2.-17 gobernaciones ganadas con tan amplio margen de ventaja hablan sin duda de un nuevo tiempo para la política local, la política de lo cotidiano en el chavismo (una cosa que no estaba nada clara hasta ahora). Si no se toma en cuenta que esta repolitización no es sólo un producto de Chávez sino también es el resultado de un proceso de participación de las bases militantes del PSUV, perdemos la posibilidad de darle el carácter definitivamente autónomo y emergente que debe tener esta fase del proceso: nuevos liderazgos y nuevas experiencias de gestión pueden contribuir a ampliar la práctica gubernamental e institucional camino al socialismo del siglo XXI.
3- La normalización de la oposición dentro de la estructura del Estado finalmente se ha dado. La oposición no sólo ganó en 5 estados clave por su número de población, por su potencial económico y por su fuerza comercial. Ganó también en los estados con mayor cobertura e incidencia mediática. La oposición gana un espacio político considerable que en Caracas, por ejemplo, obligará a nuevas luchas, resistencias, reacomodos y defensas ciudadanas de todo tipo. Recuérdese que los poderes centrales están en la capital, y los poderes mediáticos también. Así que veremos en estos años una nueva conflictividad Gobierno-Medios encarnada en la los cuatro jinetes opositores: Radonsky, Ledezma, Ocariz y Blyde.
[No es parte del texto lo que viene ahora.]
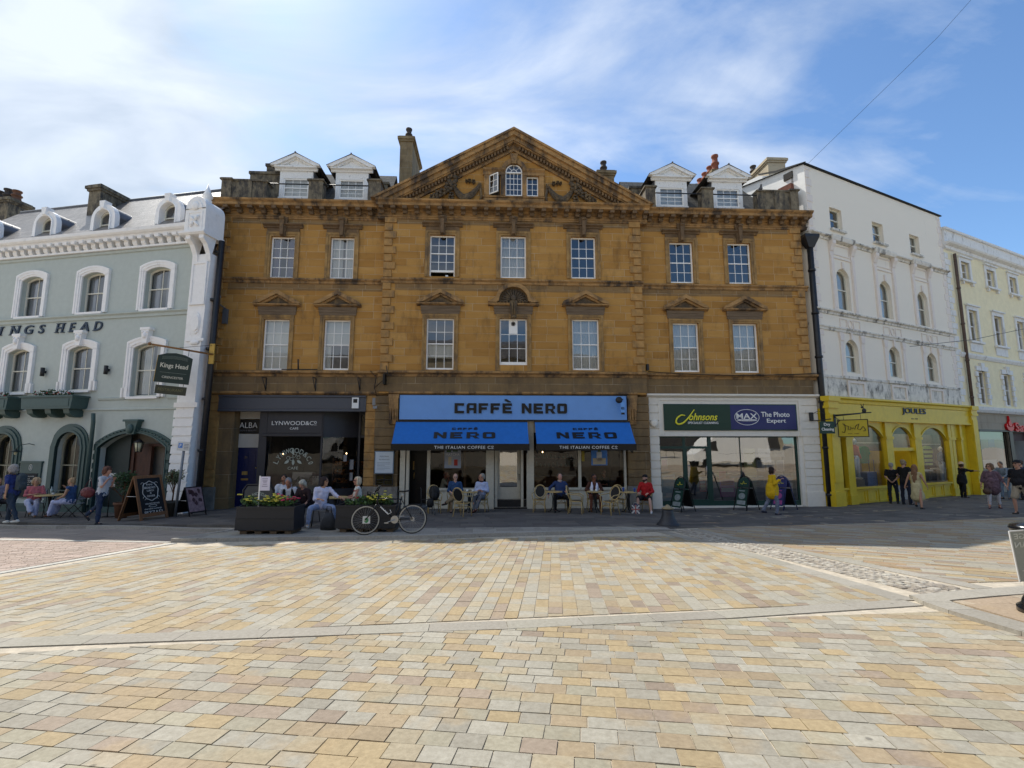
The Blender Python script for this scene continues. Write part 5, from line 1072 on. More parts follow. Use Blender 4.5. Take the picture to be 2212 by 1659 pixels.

4.-En estos procesos hegemónicos y contrahegemónicos, como el que vive Venezuela desde hace 10 años, ningún espacio está ganado de antemano ni ningún líder político puede darse por muerto, ni tampoco por eternamente vivo. Esa es la única manera de entender cómo se vuelven a ganar espacios que parecían perdidos y se pierden espacios que duelen hasta el alma: el chavismo logró recuperar estados que parecían perdidos de antemano como Sucre, Mérida, Guárico, Yaracuy y Aragua, y perdió en lugares que parecían cantados, como la Alcaldía Mayor, el municipio Sucre y la gobernación de Miranda. En política, aparte de que resucitan dinosaurios extinguidos hace 100 mil años, como es el caso de Antonio Ledezma, también se castiga la indolencia, la indiferencia, el burocratismo de los alcaldes chavistas y en definitiva a la derecha endógena, como la de Diosdado Cabello. Nos desentendemos de ese Frankestein vestido de Guardia Nacional llamado Acosta Carles, pero regresa la rancia oligarquía de apellido y caballos en la siempre histérica Carabobo, incapaz en estas elecciones de ofrecer nuevos y sólidos liderazgos en ambos lados (no es sólo un mal opositor, ojo). En fin, en el mundo de la política cualquier freaks puede llegar a ser rey, y viceversa.
5.- Como caraqueño, veré sobretodo en mi barrio el envalentonamiento de la oposición, sus nuevas vanidades ganadas a pulso en una Caracas perdida en el marasmo y la indiferencia. Por los momentos, me tengo que calar que mi vecina ahora grite con más insistencia y más gañote frente a mi balcón: ¡se jodieron, comunistas de mierda!
Ay, ¿qué se estará diciendo en los exquisitos cafés de Los Palos Grandes?